# [Data extract]
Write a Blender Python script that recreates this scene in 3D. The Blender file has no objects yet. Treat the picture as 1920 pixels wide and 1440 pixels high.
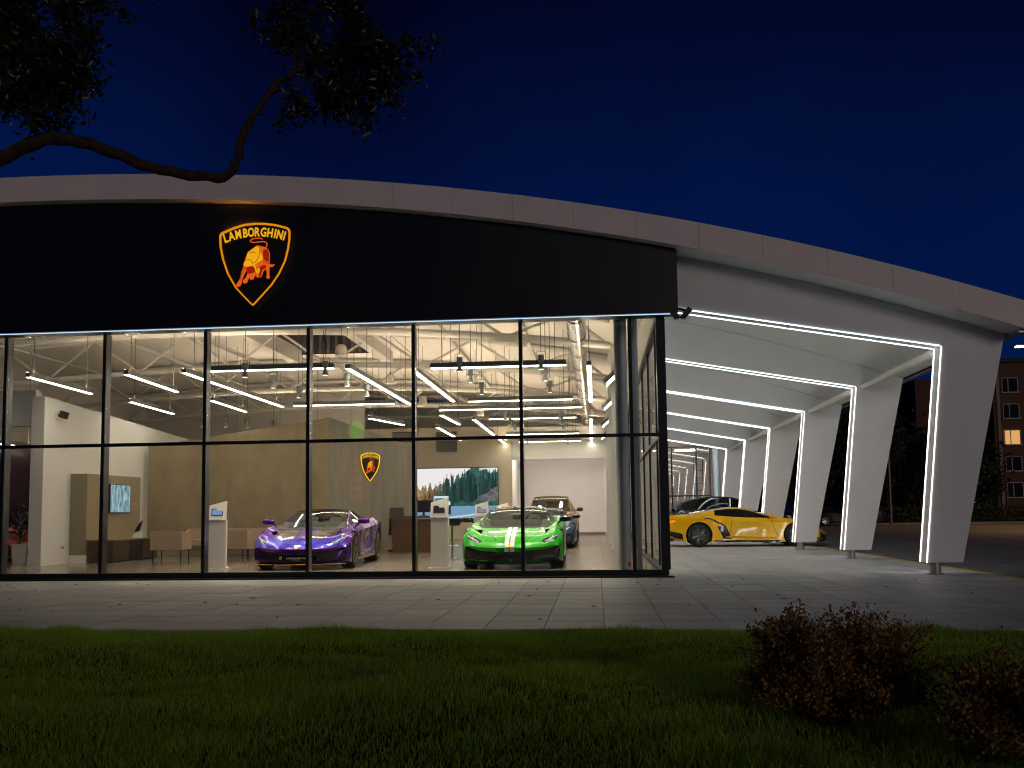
import bpy, bmesh, math, random
import numpy as np
from mathutils import Vector, Matrix
from mathutils.bvhtree import BVHTree
R = math.radians
random.seed(7); rng = np.random.default_rng(7)
SC = bpy.context.scene
COL = SC.collection

# ------------------------------------------------------------------ camera
cam_d = bpy.data.cameras.new('camera'); cam = bpy.data.objects.new('camera', cam_d); COL.objects.link(cam)
YAW, PITCH, ROLL = .0896, .0788, .0123
_r0 = Vector((math.cos(YAW), math.sin(YAW), 0)); _f0 = Vector((-math.sin(YAW), math.cos(YAW), 0))
_fw = _f0*math.cos(PITCH)+Vector((0, 0, math.sin(PITCH))); _u0 = -_f0*math.sin(PITCH)+Vector((0, 0, math.cos(PITCH)))
_rt = _r0*math.cos(ROLL)-_u0*math.sin(ROLL); _up = _r0*math.sin(ROLL)+_u0*math.cos(ROLL)
_m = Matrix((( _rt.x, _up.x, -_fw.x, -1.137), (_rt.y, _up.y, -_fw.y, -15.554), (_rt.z, _up.z, -_fw.z, 1.080), (0, 0, 0, 1)))
cam.matrix_world = _m
cam_d.sensor_width = 36; cam_d.lens = 1730.85/1920*36; cam_d.shift_y = 105.13/1920
cam_d.clip_end = 2000; cam_d.clip_start = .05
SC.camera = cam

# ------------------------------------------------------------------ world: deep blue late dusk
W = bpy.data.worlds.new('World'); SC.world = W; W.use_nodes = True
nt = W.node_tree; nt.nodes.clear()
wo = nt.nodes.new('ShaderNodeOutputWorld'); bg = nt.nodes.new('ShaderNodeBackground')
tc = nt.nodes.new('ShaderNodeTexCoord'); sp = nt.nodes.new('ShaderNodeSeparateXYZ'); cr = nt.nodes.new('ShaderNodeValToRGB')
nz = nt.nodes.new('ShaderNodeTexNoise'); nz.inputs['Scale'].default_value = 2.2; nz.inputs['Detail'].default_value = 4
mr = nt.nodes.new('ShaderNodeMapRange'); mr.inputs[1].default_value = .3; mr.inputs[2].default_value = .75; mr.inputs[3].default_value = -.10; mr.inputs[4].default_value = .10
ad = nt.nodes.new('ShaderNodeMath'); ad.operation = 'ADD'
nt.links.new(tc.outputs['Generated'], sp.inputs[0]); nt.links.new(tc.outputs['Generated'], nz.inputs['Vector'])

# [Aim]
From the first line above to the line containing "COL = SC.collection", repeat each line exactly. Pictures stay out.

# [Result of this exercise]
Write a Blender Python script that recreates this scene in 3D. The Blender file has no objects yet. Treat the picture as 1920 pixels wide and 1440 pixels high.
import bpy, bmesh, math, random
import numpy as np
from mathutils import Vector, Matrix
from mathutils.bvhtree import BVHTree
R = math.radians
random.seed(7); rng = np.random.default_rng(7)
SC = bpy.context.scene
COL = SC.collection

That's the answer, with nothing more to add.